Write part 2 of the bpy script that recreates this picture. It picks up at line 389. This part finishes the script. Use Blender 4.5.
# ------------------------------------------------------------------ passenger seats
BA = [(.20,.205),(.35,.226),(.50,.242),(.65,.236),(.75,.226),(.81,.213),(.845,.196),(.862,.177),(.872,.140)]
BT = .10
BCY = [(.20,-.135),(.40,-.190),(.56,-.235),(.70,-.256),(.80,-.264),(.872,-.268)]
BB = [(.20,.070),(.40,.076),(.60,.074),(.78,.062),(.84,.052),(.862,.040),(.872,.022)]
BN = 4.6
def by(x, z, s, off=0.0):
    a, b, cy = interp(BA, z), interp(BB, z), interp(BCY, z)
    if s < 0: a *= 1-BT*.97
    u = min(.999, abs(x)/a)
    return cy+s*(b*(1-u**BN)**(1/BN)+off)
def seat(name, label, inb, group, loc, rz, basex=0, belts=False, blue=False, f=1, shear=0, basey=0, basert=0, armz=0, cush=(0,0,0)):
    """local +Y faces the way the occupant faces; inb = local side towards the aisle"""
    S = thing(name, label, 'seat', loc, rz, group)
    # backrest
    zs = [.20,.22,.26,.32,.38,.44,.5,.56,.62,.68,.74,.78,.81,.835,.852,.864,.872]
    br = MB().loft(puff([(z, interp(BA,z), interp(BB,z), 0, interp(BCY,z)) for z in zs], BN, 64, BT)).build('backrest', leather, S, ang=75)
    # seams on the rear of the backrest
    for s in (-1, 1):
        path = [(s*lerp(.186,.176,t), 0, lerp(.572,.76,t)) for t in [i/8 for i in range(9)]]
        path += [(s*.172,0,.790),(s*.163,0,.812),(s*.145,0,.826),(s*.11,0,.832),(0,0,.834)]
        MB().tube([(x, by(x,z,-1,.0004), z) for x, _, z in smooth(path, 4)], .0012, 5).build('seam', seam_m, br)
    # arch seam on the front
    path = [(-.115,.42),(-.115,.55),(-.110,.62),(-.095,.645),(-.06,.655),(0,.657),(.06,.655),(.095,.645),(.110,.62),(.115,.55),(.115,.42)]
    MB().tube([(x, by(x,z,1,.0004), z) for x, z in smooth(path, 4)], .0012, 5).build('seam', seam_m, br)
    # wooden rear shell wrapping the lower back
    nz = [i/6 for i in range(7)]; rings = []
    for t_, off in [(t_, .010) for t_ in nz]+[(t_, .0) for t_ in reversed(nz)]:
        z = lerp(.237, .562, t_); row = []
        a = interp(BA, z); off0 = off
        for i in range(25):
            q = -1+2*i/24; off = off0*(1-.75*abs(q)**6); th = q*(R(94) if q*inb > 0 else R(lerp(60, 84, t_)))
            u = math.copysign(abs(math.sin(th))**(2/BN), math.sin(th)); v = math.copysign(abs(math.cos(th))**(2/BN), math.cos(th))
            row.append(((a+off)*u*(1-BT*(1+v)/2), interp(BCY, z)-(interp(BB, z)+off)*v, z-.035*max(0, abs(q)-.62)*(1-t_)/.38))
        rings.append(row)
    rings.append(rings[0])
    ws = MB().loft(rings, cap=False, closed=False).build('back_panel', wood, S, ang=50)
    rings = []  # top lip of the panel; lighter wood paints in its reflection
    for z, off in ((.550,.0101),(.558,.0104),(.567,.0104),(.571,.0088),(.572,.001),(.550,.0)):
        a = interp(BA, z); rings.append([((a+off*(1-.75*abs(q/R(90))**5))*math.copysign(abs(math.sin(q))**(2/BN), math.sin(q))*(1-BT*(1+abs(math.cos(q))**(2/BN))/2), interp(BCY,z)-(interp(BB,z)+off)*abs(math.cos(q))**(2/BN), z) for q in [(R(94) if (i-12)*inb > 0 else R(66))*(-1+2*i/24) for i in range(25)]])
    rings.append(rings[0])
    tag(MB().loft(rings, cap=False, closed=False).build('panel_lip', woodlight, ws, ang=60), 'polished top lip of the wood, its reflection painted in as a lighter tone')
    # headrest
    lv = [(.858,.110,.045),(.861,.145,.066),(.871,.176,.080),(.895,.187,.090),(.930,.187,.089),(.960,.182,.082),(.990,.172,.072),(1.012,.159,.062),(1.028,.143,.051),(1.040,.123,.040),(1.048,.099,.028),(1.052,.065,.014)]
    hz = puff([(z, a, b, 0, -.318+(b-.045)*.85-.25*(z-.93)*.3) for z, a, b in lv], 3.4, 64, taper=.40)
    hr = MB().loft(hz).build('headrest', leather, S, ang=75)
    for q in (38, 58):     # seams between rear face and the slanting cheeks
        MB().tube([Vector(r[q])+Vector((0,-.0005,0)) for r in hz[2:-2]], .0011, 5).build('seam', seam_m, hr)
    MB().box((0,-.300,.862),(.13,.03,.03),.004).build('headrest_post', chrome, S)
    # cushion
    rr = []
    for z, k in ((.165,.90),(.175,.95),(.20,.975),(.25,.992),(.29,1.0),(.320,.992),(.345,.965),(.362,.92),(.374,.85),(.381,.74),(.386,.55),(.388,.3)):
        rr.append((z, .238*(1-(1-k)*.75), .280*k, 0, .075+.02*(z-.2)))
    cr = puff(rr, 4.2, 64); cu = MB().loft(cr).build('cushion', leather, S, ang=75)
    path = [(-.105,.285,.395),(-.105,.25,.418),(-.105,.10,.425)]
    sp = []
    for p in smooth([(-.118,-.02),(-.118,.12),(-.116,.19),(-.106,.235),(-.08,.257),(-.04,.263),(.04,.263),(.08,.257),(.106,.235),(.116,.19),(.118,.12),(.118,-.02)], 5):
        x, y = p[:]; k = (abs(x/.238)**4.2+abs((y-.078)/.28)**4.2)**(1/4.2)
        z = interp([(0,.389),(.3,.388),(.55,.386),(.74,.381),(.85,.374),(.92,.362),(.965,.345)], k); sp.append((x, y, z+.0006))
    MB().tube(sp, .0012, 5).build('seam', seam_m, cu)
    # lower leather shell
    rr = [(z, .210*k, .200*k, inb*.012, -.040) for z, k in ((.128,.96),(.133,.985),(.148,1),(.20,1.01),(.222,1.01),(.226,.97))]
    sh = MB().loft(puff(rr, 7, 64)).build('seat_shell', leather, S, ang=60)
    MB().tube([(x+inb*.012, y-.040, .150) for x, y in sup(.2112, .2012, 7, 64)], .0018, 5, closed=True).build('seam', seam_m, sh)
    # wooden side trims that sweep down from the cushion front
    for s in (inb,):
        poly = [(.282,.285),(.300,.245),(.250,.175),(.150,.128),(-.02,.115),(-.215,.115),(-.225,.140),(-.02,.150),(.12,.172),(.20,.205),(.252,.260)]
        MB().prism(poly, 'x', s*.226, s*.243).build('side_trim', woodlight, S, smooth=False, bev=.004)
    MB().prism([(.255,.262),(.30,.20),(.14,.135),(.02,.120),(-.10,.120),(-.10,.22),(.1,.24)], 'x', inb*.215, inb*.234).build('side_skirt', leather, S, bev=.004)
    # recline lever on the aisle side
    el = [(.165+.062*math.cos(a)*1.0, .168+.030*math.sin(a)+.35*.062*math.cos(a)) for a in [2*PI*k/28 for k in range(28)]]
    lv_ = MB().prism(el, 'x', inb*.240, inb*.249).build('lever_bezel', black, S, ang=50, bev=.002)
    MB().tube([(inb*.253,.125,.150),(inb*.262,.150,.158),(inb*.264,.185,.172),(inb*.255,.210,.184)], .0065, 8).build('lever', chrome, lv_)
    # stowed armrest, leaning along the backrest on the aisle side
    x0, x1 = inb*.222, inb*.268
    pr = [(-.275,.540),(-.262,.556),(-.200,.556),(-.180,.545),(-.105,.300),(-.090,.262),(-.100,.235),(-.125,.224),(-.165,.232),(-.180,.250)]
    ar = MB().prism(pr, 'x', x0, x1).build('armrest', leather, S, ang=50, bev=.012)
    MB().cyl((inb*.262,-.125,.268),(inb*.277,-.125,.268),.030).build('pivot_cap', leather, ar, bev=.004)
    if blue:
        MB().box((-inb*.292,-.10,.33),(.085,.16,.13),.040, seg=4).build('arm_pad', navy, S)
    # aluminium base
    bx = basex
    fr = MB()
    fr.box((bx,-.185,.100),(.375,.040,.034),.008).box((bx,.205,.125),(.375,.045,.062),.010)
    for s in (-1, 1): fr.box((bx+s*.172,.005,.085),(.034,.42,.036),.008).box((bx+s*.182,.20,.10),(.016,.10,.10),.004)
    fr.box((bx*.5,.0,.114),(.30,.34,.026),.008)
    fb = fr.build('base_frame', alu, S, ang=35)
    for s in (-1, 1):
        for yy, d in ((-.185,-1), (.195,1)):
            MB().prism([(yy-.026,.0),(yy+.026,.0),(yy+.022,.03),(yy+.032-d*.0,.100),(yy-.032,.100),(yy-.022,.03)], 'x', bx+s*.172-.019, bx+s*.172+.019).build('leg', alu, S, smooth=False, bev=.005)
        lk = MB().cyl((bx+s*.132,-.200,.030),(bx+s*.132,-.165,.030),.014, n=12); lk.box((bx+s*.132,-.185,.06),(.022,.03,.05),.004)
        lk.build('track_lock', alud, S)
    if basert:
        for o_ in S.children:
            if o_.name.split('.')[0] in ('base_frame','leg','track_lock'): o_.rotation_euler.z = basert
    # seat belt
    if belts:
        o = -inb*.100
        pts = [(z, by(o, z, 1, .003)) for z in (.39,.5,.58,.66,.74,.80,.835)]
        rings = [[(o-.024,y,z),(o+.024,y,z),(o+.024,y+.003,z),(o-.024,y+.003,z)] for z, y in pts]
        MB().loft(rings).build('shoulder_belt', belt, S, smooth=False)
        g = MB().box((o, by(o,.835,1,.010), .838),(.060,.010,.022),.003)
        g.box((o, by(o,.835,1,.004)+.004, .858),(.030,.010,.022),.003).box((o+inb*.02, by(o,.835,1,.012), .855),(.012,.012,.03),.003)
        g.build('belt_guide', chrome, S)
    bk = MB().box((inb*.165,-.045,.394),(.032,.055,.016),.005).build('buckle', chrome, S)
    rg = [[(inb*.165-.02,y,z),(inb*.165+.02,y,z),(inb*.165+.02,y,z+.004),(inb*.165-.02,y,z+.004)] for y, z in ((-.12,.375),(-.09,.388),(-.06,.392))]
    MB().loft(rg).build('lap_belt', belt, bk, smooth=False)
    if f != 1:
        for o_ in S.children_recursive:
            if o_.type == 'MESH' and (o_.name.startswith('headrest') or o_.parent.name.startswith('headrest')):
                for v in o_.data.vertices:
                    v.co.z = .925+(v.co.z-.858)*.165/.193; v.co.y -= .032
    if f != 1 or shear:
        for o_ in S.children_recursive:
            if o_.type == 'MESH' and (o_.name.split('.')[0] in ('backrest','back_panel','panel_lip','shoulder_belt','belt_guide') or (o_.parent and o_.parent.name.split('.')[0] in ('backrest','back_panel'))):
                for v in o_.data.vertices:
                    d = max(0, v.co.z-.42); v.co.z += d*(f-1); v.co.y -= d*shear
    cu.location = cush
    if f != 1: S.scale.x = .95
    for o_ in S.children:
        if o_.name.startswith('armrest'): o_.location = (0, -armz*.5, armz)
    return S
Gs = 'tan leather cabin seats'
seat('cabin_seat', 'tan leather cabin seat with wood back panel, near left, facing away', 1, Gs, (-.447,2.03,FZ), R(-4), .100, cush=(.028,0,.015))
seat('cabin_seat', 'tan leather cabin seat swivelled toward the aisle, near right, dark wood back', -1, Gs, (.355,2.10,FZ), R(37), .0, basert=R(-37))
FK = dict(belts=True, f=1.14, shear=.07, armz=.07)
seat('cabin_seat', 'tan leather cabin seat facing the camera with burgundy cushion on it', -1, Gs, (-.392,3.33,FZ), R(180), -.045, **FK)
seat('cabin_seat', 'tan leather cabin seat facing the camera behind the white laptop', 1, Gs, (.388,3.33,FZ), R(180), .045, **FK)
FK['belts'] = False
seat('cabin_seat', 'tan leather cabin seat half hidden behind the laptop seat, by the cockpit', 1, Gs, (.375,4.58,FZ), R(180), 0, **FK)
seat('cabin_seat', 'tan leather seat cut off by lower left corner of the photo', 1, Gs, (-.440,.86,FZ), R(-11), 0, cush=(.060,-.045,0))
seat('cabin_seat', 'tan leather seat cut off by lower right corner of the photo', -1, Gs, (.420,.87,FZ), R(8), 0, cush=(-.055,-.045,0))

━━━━

◆ **What you are asked to do**
Give nothing but the number of lines containing the string "that".

◆ **Task response**
2